Fans, for the past two weeks you have been reading about a bad break I got. Yet today I consider myself the luckiest man on the face of the earth. I have been in ballparks for seventeen years and have never received anything but kindness and encouragement from you fans.

Look at these grand men. Which of you wouldn't consider it the highlight of his career to associate with them for even one day?

Sure, I'm lucky. Who wouldn't consider it an honor to have known Jacob Ruppert - also the builder of baseball's greatest empire, Ed Barrow - to have spent the next nine years with that wonderful little fellow Miller Huggins - then to have spent the next nine years with that outstanding leader, that smart student of psychology - the best manager in baseball today, Joe McCarthy!

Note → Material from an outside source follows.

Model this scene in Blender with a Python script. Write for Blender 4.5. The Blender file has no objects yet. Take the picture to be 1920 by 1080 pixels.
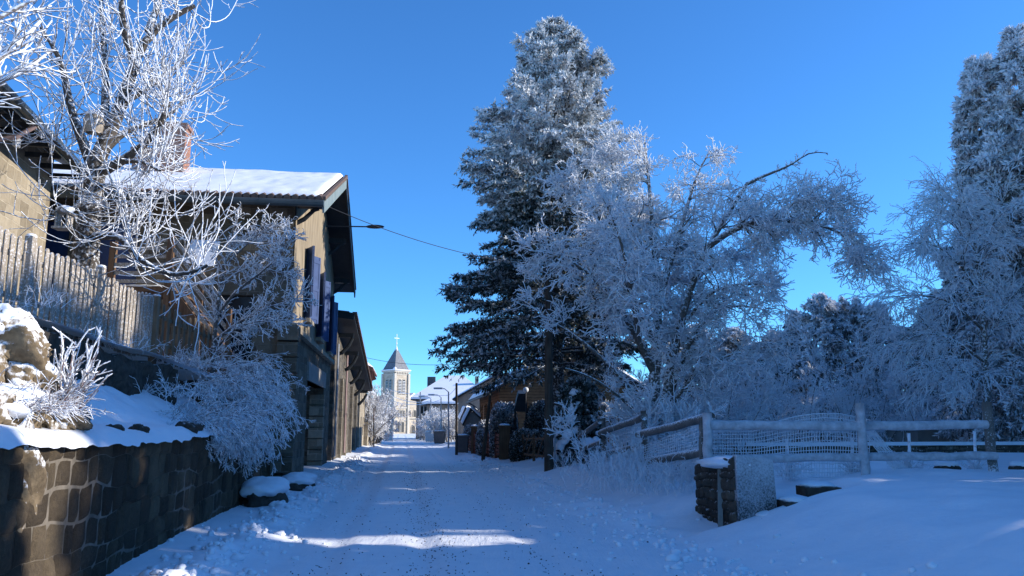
import bpy, math
import numpy as np
from mathutils import Vector, Matrix
R = math.radians
rng = np.random.RandomState(7)
SC = bpy.context.scene
COL = SC.collection

# ------------------------------------------------------------------ camera
FPX = 1500.0; PITCH = math.atan(260.0/1500.0); CAMH = 1.65
cam = bpy.data.cameras.new("camera"); camo = bpy.data.objects.new("camera", cam); COL.objects.link(camo)
cam.sensor_width = 36.0; cam.lens = FPX/1920*36
cam.clip_start = 0.1; cam.clip_end = 6000
camo.location = (0, 0, CAMH); camo.rotation_euler = (R(90)+PITCH, 0, 0)
SC.camera = camo

# ------------------------------------------------------------------ light
SUN_EL = R(22); SUN_AZ = R(4)          # azimuth measured from +X towards +Y
w = bpy.data.worlds.new("World"); SC.world = w; w.use_nodes = True
nt = w.node_tree; nt.nodes.clear()
out = nt.nodes.new('ShaderNodeOutputWorld'); bg = nt.nodes.new('ShaderNodeBackground')
sky = nt.nodes.new('ShaderNodeTexSky'); sky.sky_type = 'NISHITA'; sky.sun_disc = False
sky.sun_elevation = SUN_EL; sky.sun_rotation = R(90)-SUN_AZ
sky.altitude = 1100; sky.air_density = 1.0; sky.dust_density = 0.0; sky.ozone_density = 4.0
tint = nt.nodes.new('ShaderNodeMix'); tint.data_type = 'RGBA'; tint.blend_type = 'MULTIPLY'; tint.inputs[0].default_value = 1.0
tint.inputs[7].default_value = (0.38, 0.77, 1.09, 1)
nt.links.new(sky.outputs[0], tint.inputs[6]); nt.links.new(tint.outputs[2], bg.inputs[0])
bg.inputs[1].default_value = 0.15
nt.links.new(bg.outputs[0], out.inputs[0])
sl = bpy.data.lights.new("sun", 'SUN'); sl.energy = 4.2; sl.angle = R(0.5); sl.color = (1.0, 0.93, 0.82)
so = bpy.data.objects.new("sun", sl); COL.objects.link(so)
sdir = Vector((math.cos(SUN_EL)*math.cos(SUN_AZ), math.cos(SUN_EL)*math.sin(SUN_AZ), math.sin(SUN_EL)))
so.rotation_euler = sdir.to_track_quat('Z', 'Y').to_euler()
SC.view_settings.view_transform = 'Standard'; SC.view_settings.look = 'None'
SC.view_settings.exposure = 0.70; SC.view_settings.gamma = 1.0; SC.view_settings.use_curve_mapping = False

# ------------------------------------------------------------------ helpers
def ray(px, py):
    v = 540.0-py
    f = FPX*math.cos(PITCH)-v*math.sin(PITCH); u = FPX*math.sin(PITCH)+v*math.cos(PITCH)
    return (px-960.0)/f, u/f
def at(px, py, Y):
    a, b = ray(px, py)
    return np.array([a*Y, Y, CAMH+b*Y])
SL = -0.1347
DS = np.array([SL, 1.0, 0.0]); DS /= np.linalg.norm(DS)      # along the street
DR = np.array([DS[1], -DS[0], 0.0])                          # to the right of it
UP = np.array([0, 0, 1.0])

def tag(o, label=None, cat=None, group=None, kind=None):
    if label: o['label'] = label
    if cat: o['category'] = cat
    if group: o['group'] = group
    if kind: o['kind'] = kind
    return o
OFF = {}
def thing(name, loc, label, cat, group=None):
    o = bpy.data.objects.new(name, None); COL.objects.link(o)
    o.location = tuple(float(c) for c in loc); o.empty_display_size = 0.2
    OFF[o.name] = np.array(loc, float)
    return tag(o, label, cat, group)

def link_mesh(name, me, mat, parent=None, smooth=False):
    o = bpy.data.objects.new(name, me); COL.objects.link(o)
    if mat is not None:
        for m in (mat if isinstance(mat, (list, tuple)) else [mat]): me.materials.append(m)
    if parent is not None:
        off = OFF.get(parent.name, np.zeros(3)); OFF[o.name] = off
        me.transform(Matrix.Translation(-Vector(off)))
        o.parent = parent
    if smooth and len(me.polygons):
        me.polygons.foreach_set('use_smooth', np.ones(len(me.polygons), bool))
    return o

def np_mesh(name, V, F, uv=None):
    """V (n,3); F (m,k) all faces with k corners"""
    me = bpy.data.meshes.new(name)
    V = np.asarray(V, np.float32); F = np.asarray(F, np.int32)
    k = F.shape[1]
    me.vertices.add(len(V)); me.vertices.foreach_set('co', V.ravel())
    me.loops.add(F.size); me.loops.foreach_set('vertex_index', F.ravel())
    me.polygons.add(len(F)); me.polygons.foreach_set('loop_start', np.arange(0, F.size, k, dtype=np.int32))
    me.polygons.foreach_set('loop_total', np.full(len(F), k, np.int32))
    me.update(calc_edges=True)
    return me

class MB:
    """collects faces, becomes one mesh object with metric box-mapped UVs"""
    def __init__(s): s.v = []; s.f = []; s.m = []
    def face(s, pts, mi=0):
        n = len(s.v); s.v += [tuple(float(c) for c in p) for p in pts]; s.f.append(tuple(range(n, n+len(pts)))); s.m.append(mi)
    def add(s, vs, fs, mi=0):
        n = len(s.v); s.v += [tuple(float(c) for c in p) for p in vs]
        for f in fs: s.f.append(tuple(i+n for i in f)); s.m.append(mi)
    def hexa(s, b, t, mi=0):
        """b, t: 4 bottom and 4 top points, counter-clockwise"""
        s.add(list(b)+list(t), [(3,2,1,0),(4,5,6,7),(0,1,5,4),(1,2,6,5),(2,3,7,6),(3,0,4,7)], mi)
    def box(s, c, h, ax=None, mi=0, taper=1.0):
        """centre, half sizes, axes"""
        c = np.array(c, float)
        ax = ax if ax is not None else (np.array([1,0,0.]), np.array([0,1,0.]), UP)
        a, b, u = [np.array(x, float)*k for x, k in zip(ax, h)]
        s.hexa([c-a-b-u, c+a-b-u, c+a+b-u, c-a+b-u], [c-a*taper-b*taper+u, c+a*taper-b*taper+u, c+a*taper+b*taper+u, c-a*taper+b*taper+u], mi)
    def slab(s, pts, d, mi=0):
        """polygon pts extruded by vector d"""
        pts = [np.array(p, float) for p in pts]; d = np.array(d, float); n = len(pts)
        s.add(pts+[p+d for p in pts], [tuple(range(n-1, -1, -1)), tuple(range(n, 2*n))]+[(i, (i+1) % n, n+(i+1) % n, n+i) for i in range(n)], mi)
    def tube(s, pts, rad, sides=8, cap=True, mi=0):
        pts = np.array(pts, float); n = len(pts)
        rad = np.full(n, rad) if np.isscalar(rad) else np.array(rad, float)
        V, F = tube_arrays(pts[None], rad[None], sides)
        fs = [tuple(f) for f in F]
        if cap: fs += [tuple(range(sides-1, -1, -1)), tuple(range((n-1)*sides, n*sides))]
        s.add(V, fs, mi)
    def bar(s, p, q, a, b, mi=0, up=UP):
        """rectangular bar from p to q: a wide, b high"""
        p = np.array(p, float); q = np.array(q, float); d = q-p; L = np.linalg.norm(d); d /= L
        sx = np.cross(d, up)
        if np.linalg.norm(sx) < 1e-4: sx = np.cross(d, np.array([1, 0, 0.]))
        sx /= np.linalg.norm(sx); sz = np.cross(sx, d)
        s.box((p+q)/2, (a/2, L/2, b/2), (sx, d, sz), mi)
    def build(s, name, mat, parent=None, smooth=False, bevel=0):
        me = bpy.data.meshes.new(name); me.from_pydata(s.v, [], s.f)
        me.polygons.foreach_set('material_index', np.array(s.m, np.int32))
        me.update()
        uvl = me.uv_layers.new(name='UVMap')
        uv = np.zeros((len(me.loops), 2), np.float32)
        for p in me.polygons:
            n = p.normal
            if abs(n.z) > 0.75: U = Vector((DR[0], DR[1], 0)); W = Vector((DS[0], DS[1], 0))
            else:
                U = Vector((-n.y, n.x, 0)).normalized(); W = Vector((0, 0, 1))
            for li in p.loop_indices:
                c = me.vertices[me.loops[li].vertex_index].co
                uv[li] = (c.dot(U), c.dot(W))
        uvl.data.foreach_set('uv', uv.ravel())
        o = link_mesh(name, me, mat, parent, smooth)
        if bevel:
            b = o.modifiers.new('bevel', 'BEVEL'); b.width = bevel; b.segments = 2; b.limit_method = 'ANGLE'
        return o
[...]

Sure, I'm lucky. When the New York Giants, a team you would give your right arm to beat, and vice versa, sends you a gift, that's something! When everybody down to the groundskeepers and those boys in white coats remember you with trophies, that's something.

When you have a wonderful mother-in-law who takes sides with you in squabbles against her own daughter, that's something. When you have a father and mother who work all their lives so that you can have an education and build your body, it's a blessing! When you have a wife who has been a tower of strength and shown more courage than you dreamed existed, that's the finest I know.

So I close in saying that I might have had a tough break - but I have an awful lot to live for!